Another way to grasp the value of Chinese-made goods
is to look at imports. The U.S. is on track to import $340 billion worth of goods from China this year, which is 2.3% of
our $14.5 trillion economy. Is that a lot? Yes. Is it most of what we spend our
money on? Not by a long shot.
Part of the misconception is likely driven by the
notion that America's manufacturing base has been in steep decline. The truth,
surprising to many, is that real manufacturing output today is near an all-time high. What's dropped precipitously
in recent decades is manufacturingemployment.
Technology and automation has allowed American manufacturers to build more
stuff with far fewer workers than in the past. One good example: In 1950, a U.S. Steel (NYSE:X ) plant in Gary, Ind., produced 6 million tons of steel with 30,000
workers. Today, it produces 7.5 million tons with 5,000 workers. Output has
gone up; employment has dropped like a rock.
Misconception 2: We
owe most of our debt to China.
Fact: China owns 7.8% of U.S. government debt
outstanding.
As of August, China owned $1.14 trillion of Treasuries. Government debt
stood at $14.6 trillion that month. That's 7.8%.
Who owns the rest? The largest holder of U.S. debt is
the federal government itself. Various government trust funds like the Social
Security trust fund own about $4.4 trillion worth of Treasury securities. The
Federal Reserve owns another $1.6 trillion. Both are unique owners: Interest
paid on debt held by federal trust funds is used to cover a portion of federal
spending, and the vast majority of interest earned by the Federal Reserve is remitted back to the U.S. Treasury.
The rest of our debt is owned by state and local
governments ($700 billion), private domestic investors ($3.1 trillion), and
other non-Chinese foreign investors ($3.5 trillion).
Does China own a lot of our debt? Yes, but it's a
qualified yes. Of all Treasury debt held by foreigners, China is indeed the
largest owner ($1.14 trillion), followed by Japan ($937 billion) and the U.K.
($397 billion).
Right there, you can see that Japan and the U.K.
combined own more U.S. debt than China. Now, how many times have you heard someone
say that we borrow an inordinate amount of money from Japan and the U.K.? I
never have. But how often do you hear some version of the "China is our
banker" line? Too often, I'd say.
Misconception 3: We
get most of our oil from the Middle East.
Fact: Just 9.2% of oil consumed in the U.S. comes from
the Middle East.
According the U.S. Energy Information Administration,
the U.S. consumes 19.2 million barrels of petroleum products per day. Of that
amount, a net 49% is produced domestically. The rest is imported.
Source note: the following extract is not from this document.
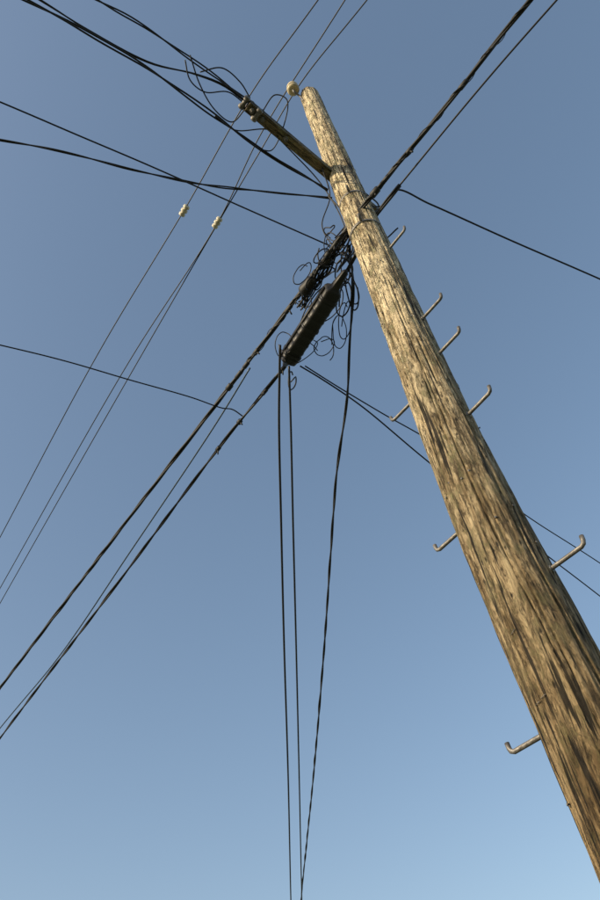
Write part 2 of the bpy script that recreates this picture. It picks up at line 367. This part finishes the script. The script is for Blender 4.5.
# ---------------------------------------------------------------- drip loops and jumpers
m=MB()
for xy,z in (('-387,1290 -353,1521 -268,1731 -141,1848 -2,1754',8.1),
    ('-435,1320 -424,1460 -323,1580 -131,1607 -12,1712',[8.1,8.05,8.1,8.1,8.1]),
    ('-333,1424 -147,1420 -17,1546 46,1680',8.1),
    ('130,1806 265,1713 361,1755 305,1939 170,2133 81,2104',[8.1,8.2,8.15,8.1,8.1,8.05]),
    ('-275,1765 -127,1917 177,1962 420,2171 590,2360',[8.05,8.1,8.1,8.1,8.0]),
    ('30,1775 331,2158 547,2426 677,2613 672,2666 503,2635',[8.1,8.1,8,7.6,7.3,7.0]),
    ('594,2324 624,2500 500,2634 554,2691',[8,7.8,7.5,7.1])):
    m.tube(spline(W(xy,z),10),.0058,6)
m.obj('drip_loops',M_black,pole)
m=MB()
for xy,z in (('644,2523 915,2517 1093,2503 1203,2452',[7.05,7.3,7.5,7.6]),
    ('563,2585 727,2515 859,2589 974,2716 1134,2678',[7.1,7.2,7.2,7.2,7.3]),
    ('873,2456 930,2541 1038,2610 982,2620 826,2574 606,2574',[8.2,7.9,7.7,7.5,7.3,7.1]),
    ('586,2426 685,2489 692,2553 585,2649',[7.6,7.3,7.1,7.0])):
    m.tube(spline(W(xy,z),10),.007,6)
m.obj('jumper_wires',M_black,pole)
# ---------------------------------------------------------------- camera, light, sky
cam=bpy.data.cameras.new('camera'); co=bpy.data.objects.new('camera',cam); bpy.context.collection.objects.link(co)
cam.sensor_fit='VERTICAL'; cam.sensor_height=36; cam.lens=28; cam.clip_end=5000; cam.clip_start=.05
Rm=Matrix(((.9878416,.1554636,0),(.1165840,-.7407941,-.6615379),(-.1028450,.6534946,-.7499118)))
co.matrix_world=Matrix.Translation((0,0,1.6))@Rm.to_4x4()
bpy.context.scene.camera=co
SE=20; SD=Vector((-.87,-.49,0)).normalized(); az=math.atan2(SD.x,SD.y)
sd3=Vector((SD.x*math.cos(math.radians(SE)),SD.y*math.cos(math.radians(SE)),math.sin(math.radians(SE))))
sl=bpy.data.lights.new('sun','SUN'); sl.energy=5; sl.angle=math.radians(.5); sl.color=(1,.83,.56)
so=bpy.data.objects.new('sun',sl); bpy.context.collection.objects.link(so); so.rotation_euler=sd3.to_track_quat('Z','Y').to_euler()
w=bpy.data.worlds.new('World'); bpy.context.scene.world=w; w.use_nodes=True
nt=w.node_tree; bg=nt.nodes['Background']; sk=nt.nodes.new('ShaderNodeTexSky'); sk.sky_type='NISHITA'; sk.sun_disc=False
sk.sun_elevation=math.radians(SE); sk.sun_rotation=az; sk.air_density=1.0; sk.dust_density=2.0; sk.ozone_density=1.5
gm=nt.nodes.new('ShaderNodeGamma'); gm.inputs[1].default_value=.76
hs=nt.nodes.new('ShaderNodeHueSaturation'); hs.inputs['Saturation'].default_value=1.08; hs.inputs['Hue'].default_value=.498
nt.links.new(sk.outputs[0],gm.inputs[0]); nt.links.new(gm.outputs[0],hs.inputs['Color']); nt.links.new(hs.outputs[0],bg.inputs['Color']); bg.inputs['Strength'].default_value=.25
s=bpy.context.scene; s.view_settings.view_transform='Standard'; s.view_settings.look='None'; s.view_settings.exposure=0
Where is it imported from? Only a small fraction comes
from the Middle East, and that fraction has been declining in recent years. So
far this year, imports from the Persian Gulf region -- which includes Bahrain,
Iran, Iraq, Kuwait, Qatar, Saudi Arabia, and the United Arab Emirates -- have made up 9.2% of total petroleum supplied to the U.S. In
2001, that number was 14.1%.
The U.S. imports more than twice as much petroleum
from Canada and Mexico than it does from the Middle East. Add in the share
produced domestically, and the majority of petroleum consumed in the U.S. comes
from North America.
This isn't to belittle our energy situation. The
nation still relies on imports for about half of its oil. That's bad. But
should the Middle East get the attention it does when we talk about oil
reliance? In terms of security and geopolitical stability, perhaps. In terms of
volume, probably not.
"People will generally accept facts as truth only
if the facts agree with what they already believe," said Andy Rooney.